Having deducted the allocated values of those components from the total paid for intangible assets, he was left with a figure of $247,500, which he considered had to be allocated to the availability of the restraint of trade clause. That was because he considered that no purchaser would pay more than the lower figure of $79,500 in the absence of such a clause.

[33] Mr Dickey rejected that approach, which he regarded as unduly subjective. He considered it was not possible to separate out each component of the intangible assets, and to attach a meaningful value to each. He did not however, suggest an alternative methodology; he simply regarded the whole exercise as too difficult. He considered that the respondent had failed to provide acceptable evidence of loss in the District Court. Mr Foster pressed that argument upon Judge Maze but it was rejected by her. The appellants’ argument as to quantum was not renewed in this Court, counsel agreeing that the outcome of the appeal must turn in its entirety upon the availability of restitutionary or restorative damages for breach of contract in circumstances such as the present. I have determined that question in the respondent’s favour.

The position of Mr Wilson

[34] Mr Foster argued that, even if Denaro’s appeal failed, that of Mr Wilson must succeed by reason of the state of the respondent’s pleadings in the District Court. As I understand it, his argument turns on the fact that the respondent pleaded in that Court that Denaro had been enriched by the failure of the appellants to comply with the restraint of trade covenant (without any similar reference to Mr Wilson), and that the relevant cause of action was headed “restitution cause of action against first defendant”, again without any reference to Mr Wilson. However, unusually, the prayers for relief appear at the end of the statement of claim, after all of the separate causes of action had been pleaded; no distinction is made in the prayer for relief between the separate appellants.

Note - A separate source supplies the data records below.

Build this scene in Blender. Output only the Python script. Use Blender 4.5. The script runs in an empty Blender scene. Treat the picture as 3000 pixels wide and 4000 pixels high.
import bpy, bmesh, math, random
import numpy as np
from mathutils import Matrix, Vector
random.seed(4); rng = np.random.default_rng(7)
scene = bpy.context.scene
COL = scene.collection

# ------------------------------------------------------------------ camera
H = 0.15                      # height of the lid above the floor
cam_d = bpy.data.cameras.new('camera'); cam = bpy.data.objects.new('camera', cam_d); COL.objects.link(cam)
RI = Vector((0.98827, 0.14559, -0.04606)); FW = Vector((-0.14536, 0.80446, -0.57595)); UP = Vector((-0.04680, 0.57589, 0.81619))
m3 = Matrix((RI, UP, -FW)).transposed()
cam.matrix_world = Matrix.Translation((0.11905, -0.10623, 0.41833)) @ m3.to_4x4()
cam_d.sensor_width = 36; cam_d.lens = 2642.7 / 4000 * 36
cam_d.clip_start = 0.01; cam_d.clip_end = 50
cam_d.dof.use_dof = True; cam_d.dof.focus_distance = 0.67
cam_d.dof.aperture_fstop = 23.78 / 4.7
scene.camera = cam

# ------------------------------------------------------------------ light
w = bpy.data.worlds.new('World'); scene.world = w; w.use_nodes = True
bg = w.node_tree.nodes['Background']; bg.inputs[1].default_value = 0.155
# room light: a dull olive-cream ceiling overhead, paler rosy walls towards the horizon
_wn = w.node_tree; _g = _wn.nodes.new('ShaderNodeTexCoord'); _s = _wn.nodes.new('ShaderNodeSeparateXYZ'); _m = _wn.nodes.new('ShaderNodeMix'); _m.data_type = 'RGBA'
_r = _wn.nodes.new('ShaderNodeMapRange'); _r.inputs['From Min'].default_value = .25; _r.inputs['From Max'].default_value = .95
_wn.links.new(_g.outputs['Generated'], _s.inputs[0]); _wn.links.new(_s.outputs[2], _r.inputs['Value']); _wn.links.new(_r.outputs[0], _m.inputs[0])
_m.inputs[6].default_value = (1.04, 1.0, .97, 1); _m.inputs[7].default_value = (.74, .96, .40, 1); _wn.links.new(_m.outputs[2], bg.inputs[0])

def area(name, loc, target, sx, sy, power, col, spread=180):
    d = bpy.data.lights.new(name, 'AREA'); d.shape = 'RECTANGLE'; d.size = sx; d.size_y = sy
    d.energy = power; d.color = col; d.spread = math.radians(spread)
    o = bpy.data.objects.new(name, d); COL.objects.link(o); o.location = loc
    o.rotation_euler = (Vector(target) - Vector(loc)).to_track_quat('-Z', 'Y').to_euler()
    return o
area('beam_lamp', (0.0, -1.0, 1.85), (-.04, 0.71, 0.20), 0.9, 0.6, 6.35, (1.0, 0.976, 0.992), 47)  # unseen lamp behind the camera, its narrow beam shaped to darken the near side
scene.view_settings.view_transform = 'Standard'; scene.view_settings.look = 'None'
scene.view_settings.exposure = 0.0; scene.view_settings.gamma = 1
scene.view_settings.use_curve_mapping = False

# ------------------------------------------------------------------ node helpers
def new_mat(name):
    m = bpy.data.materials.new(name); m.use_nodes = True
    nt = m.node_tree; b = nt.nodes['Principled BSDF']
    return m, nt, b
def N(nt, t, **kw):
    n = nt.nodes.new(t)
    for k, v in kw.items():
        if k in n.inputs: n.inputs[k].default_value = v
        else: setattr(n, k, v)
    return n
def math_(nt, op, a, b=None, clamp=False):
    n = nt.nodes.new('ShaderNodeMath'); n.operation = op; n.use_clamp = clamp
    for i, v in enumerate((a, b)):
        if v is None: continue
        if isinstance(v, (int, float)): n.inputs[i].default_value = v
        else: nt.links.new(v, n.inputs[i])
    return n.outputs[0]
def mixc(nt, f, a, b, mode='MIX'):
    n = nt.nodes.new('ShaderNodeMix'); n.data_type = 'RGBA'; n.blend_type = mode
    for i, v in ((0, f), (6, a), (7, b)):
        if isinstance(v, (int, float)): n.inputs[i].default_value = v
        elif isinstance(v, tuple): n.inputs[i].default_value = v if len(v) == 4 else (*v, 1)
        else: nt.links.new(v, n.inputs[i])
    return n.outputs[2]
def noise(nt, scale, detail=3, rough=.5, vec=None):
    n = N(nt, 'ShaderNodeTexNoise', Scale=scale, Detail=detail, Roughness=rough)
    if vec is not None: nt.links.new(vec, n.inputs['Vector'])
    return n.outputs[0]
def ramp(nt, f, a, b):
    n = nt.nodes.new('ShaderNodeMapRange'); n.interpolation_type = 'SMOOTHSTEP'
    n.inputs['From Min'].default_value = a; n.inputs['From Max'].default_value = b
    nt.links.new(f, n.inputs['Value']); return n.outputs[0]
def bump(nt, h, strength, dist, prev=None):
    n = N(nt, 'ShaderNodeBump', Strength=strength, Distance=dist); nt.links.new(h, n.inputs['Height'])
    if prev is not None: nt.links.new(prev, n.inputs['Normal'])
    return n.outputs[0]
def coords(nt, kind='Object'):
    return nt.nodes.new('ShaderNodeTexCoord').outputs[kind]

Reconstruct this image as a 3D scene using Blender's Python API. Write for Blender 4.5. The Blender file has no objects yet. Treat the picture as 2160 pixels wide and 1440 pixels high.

[35] Mr Foster’s argument, if raised in the District Court, could have been met by a simple amendment to the pleading, and is entirely lacking in merit. As a

covenanter, Mr Wilson is jointly and severally liable with Denaro for the amount of the judgment.

Result

[36] For the foregoing reasons, the appeal is dismissed. The respondent is entitled to costs, calculated in accordance with category 2B.

C J Allan J


[1] Onyx Bar & Cafe (Cambridge) Ltd v Denaro Ltd DC Hamilton CIV-2009-019-194, 1 June 2010.

[2] At [17].
[3] Premium Real Estate Ltd v Stevens [2009] 2 NZLR 384 (SC) at [102]. (footnotes omitted).
[4] Wrotham Park Estate Co v Parkside Homes [1974] 1 WLR 798 (Ch D).
[5] At 812H.
[6] At 815D.
[7] Attorney-General v Blake [2001] 1 AC 268 (HL).
[8] Attorney-General v Blake [1998] Ch 439 at 456D, 458F-459B.
[9] At 284H.

[10] Experience Hendrix LLC v PPX Enterprises Inc [2003] 1 All ER (Comm) 830 (CA).
[11] See in particular the judgment of Peter Gibson LJ at [58].
[12] WWF World Life Fund for Nature v World Wrestling Federation Entertainment Inc [2008] 1 WLR 445 (CA).
[13] McGregor on Damages (looseleaf ed, Thomson Reuters) at [12-030].
[14] See [36] and [58].

[15] Goldsoll v Goldman [1914] 2 Ch 603 at 615.